-- BEGIN Data listing --

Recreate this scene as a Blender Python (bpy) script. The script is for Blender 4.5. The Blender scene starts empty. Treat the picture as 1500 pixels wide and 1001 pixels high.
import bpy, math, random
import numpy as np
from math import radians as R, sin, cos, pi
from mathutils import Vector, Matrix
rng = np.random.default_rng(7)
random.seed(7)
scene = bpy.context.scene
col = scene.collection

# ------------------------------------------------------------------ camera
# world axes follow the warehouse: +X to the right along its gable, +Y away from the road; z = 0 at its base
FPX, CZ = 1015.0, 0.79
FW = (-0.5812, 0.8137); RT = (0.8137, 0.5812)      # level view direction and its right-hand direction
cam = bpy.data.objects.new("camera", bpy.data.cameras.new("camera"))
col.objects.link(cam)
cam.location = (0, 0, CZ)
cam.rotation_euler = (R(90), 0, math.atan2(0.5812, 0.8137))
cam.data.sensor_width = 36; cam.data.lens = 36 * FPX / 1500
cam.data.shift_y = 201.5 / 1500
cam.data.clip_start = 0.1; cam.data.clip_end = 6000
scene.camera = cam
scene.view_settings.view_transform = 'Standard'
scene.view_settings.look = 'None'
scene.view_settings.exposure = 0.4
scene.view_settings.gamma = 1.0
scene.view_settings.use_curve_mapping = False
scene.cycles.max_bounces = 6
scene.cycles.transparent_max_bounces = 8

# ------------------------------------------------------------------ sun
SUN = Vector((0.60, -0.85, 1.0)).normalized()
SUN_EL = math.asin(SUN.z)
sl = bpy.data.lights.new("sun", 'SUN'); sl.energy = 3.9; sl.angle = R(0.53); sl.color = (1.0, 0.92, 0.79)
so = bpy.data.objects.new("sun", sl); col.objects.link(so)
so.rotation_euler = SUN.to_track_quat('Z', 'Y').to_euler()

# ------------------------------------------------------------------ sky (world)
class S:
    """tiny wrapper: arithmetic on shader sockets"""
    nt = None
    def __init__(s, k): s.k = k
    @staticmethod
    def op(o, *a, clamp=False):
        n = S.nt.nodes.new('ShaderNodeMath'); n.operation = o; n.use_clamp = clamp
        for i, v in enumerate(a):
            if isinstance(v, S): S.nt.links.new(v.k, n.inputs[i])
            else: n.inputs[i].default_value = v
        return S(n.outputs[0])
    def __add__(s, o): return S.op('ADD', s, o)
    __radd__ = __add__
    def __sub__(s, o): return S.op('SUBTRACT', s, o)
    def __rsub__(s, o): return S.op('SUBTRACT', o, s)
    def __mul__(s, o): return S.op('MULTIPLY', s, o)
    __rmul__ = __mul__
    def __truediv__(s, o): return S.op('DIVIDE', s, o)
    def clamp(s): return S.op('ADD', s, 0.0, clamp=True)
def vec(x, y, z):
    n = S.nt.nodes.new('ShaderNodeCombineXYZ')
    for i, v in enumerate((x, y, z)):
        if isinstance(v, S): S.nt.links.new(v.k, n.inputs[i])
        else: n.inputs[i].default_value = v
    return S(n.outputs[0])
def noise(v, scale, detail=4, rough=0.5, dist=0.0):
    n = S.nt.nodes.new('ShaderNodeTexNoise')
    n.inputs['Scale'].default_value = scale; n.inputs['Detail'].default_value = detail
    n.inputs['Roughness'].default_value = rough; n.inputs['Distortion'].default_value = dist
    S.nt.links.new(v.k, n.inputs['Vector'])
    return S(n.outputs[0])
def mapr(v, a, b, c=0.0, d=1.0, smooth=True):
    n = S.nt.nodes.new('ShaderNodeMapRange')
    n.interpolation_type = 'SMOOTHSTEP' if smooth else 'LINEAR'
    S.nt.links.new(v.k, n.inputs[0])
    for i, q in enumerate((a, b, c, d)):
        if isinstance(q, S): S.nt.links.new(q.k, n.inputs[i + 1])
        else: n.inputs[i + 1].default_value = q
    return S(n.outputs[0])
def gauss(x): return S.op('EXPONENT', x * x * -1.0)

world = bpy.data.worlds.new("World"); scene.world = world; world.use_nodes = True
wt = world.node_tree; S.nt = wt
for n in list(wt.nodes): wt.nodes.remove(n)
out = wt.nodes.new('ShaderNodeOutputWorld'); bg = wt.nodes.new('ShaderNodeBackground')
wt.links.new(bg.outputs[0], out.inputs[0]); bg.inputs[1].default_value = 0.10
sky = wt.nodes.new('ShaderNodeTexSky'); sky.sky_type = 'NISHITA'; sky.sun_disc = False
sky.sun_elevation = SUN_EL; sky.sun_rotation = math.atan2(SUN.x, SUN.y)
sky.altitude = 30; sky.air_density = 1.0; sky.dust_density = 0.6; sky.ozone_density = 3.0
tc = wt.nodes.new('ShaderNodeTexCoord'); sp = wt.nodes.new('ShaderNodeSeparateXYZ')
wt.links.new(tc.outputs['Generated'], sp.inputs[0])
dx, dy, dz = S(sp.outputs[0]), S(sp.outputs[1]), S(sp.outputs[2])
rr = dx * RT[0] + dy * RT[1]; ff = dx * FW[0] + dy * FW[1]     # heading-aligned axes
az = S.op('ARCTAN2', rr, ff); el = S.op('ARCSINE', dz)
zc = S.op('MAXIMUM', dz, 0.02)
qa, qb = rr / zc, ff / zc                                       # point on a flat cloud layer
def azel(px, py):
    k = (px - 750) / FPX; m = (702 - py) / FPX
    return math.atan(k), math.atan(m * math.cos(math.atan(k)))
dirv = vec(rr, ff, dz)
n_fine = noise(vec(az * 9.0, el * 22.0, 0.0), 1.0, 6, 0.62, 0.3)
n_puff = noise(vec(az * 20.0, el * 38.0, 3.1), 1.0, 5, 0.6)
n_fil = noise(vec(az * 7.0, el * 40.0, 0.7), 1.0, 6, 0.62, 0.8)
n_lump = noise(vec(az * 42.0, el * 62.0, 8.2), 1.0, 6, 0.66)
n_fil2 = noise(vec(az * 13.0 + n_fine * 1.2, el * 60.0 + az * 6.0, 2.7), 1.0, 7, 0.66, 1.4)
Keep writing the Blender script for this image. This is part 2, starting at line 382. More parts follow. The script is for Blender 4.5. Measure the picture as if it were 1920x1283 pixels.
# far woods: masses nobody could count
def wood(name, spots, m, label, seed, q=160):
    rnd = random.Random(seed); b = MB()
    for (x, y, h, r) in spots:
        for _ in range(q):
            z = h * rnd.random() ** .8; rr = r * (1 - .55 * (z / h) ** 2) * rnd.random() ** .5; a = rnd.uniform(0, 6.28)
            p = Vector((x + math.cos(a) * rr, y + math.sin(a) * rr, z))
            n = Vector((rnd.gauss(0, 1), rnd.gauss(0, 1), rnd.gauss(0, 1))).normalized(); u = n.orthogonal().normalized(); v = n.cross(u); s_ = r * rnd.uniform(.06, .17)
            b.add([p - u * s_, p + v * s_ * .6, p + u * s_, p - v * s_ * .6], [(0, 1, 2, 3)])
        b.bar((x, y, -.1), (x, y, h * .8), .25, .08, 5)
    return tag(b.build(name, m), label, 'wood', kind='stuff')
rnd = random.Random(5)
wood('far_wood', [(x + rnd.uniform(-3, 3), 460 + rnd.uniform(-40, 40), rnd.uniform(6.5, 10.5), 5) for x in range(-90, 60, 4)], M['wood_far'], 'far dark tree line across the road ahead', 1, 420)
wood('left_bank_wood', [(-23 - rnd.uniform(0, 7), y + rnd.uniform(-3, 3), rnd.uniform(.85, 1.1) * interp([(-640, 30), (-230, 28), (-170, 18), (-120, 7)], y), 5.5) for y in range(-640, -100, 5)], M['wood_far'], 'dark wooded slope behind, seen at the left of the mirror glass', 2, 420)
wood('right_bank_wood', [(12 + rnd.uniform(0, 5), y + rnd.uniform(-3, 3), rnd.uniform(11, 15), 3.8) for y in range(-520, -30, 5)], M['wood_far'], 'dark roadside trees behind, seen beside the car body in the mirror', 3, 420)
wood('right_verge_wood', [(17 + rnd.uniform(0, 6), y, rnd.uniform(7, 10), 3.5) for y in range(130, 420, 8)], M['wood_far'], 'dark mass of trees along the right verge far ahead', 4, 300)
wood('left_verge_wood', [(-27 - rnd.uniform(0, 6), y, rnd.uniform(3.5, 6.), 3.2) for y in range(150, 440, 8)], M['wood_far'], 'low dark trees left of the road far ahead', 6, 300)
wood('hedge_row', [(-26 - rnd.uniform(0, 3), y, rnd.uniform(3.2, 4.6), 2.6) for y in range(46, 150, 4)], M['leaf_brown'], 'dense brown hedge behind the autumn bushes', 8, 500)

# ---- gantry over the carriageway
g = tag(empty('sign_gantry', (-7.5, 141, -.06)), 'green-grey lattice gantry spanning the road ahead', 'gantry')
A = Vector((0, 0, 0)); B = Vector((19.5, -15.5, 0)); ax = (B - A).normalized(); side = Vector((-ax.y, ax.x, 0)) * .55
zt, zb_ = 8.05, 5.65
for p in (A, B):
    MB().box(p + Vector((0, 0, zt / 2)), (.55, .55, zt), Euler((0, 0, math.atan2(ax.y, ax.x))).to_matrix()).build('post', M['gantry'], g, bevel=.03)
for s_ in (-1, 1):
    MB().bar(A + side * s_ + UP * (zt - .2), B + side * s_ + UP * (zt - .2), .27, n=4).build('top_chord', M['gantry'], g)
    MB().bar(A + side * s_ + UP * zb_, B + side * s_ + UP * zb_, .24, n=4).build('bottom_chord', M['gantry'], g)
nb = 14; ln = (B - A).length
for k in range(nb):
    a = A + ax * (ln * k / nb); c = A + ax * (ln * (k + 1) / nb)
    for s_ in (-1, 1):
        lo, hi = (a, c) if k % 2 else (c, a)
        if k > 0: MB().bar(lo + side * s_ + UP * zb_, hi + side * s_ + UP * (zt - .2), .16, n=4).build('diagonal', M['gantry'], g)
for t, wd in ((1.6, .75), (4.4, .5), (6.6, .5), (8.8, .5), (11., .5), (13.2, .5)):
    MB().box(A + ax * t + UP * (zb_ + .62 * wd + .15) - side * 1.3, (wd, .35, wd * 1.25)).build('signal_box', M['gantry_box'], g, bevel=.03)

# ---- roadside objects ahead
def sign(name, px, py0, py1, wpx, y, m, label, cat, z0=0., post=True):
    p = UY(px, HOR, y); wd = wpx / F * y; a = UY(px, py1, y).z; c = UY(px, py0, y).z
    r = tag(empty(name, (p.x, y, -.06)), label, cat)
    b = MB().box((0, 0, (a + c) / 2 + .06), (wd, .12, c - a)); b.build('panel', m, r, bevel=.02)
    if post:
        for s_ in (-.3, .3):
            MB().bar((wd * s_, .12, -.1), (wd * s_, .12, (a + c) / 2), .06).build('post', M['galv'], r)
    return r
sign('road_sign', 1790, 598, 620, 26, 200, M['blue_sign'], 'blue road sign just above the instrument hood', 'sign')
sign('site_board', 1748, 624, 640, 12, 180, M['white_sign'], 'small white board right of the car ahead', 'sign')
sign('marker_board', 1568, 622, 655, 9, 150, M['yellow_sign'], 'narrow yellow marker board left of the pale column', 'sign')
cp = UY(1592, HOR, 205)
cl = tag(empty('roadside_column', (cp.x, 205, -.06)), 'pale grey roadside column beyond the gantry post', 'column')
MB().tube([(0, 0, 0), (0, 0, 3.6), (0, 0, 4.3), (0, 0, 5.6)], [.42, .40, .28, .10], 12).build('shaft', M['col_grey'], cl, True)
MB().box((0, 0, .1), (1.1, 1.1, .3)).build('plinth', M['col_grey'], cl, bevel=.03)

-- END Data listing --

> [Short task]: Give back exactly the lines from the beginning of the records through the line containing "col = scene.collection", and only those.

> [In response]:
Recreate this scene as a Blender Python (bpy) script. The script is for Blender 4.5. The Blender scene starts empty. Treat the picture as 1500 pixels wide and 1001 pixels high.
import bpy, math, random
import numpy as np
from math import radians as R, sin, cos, pi
from mathutils import Vector, Matrix
rng = np.random.default_rng(7)
random.seed(7)
scene = bpy.context.scene
col = scene.collection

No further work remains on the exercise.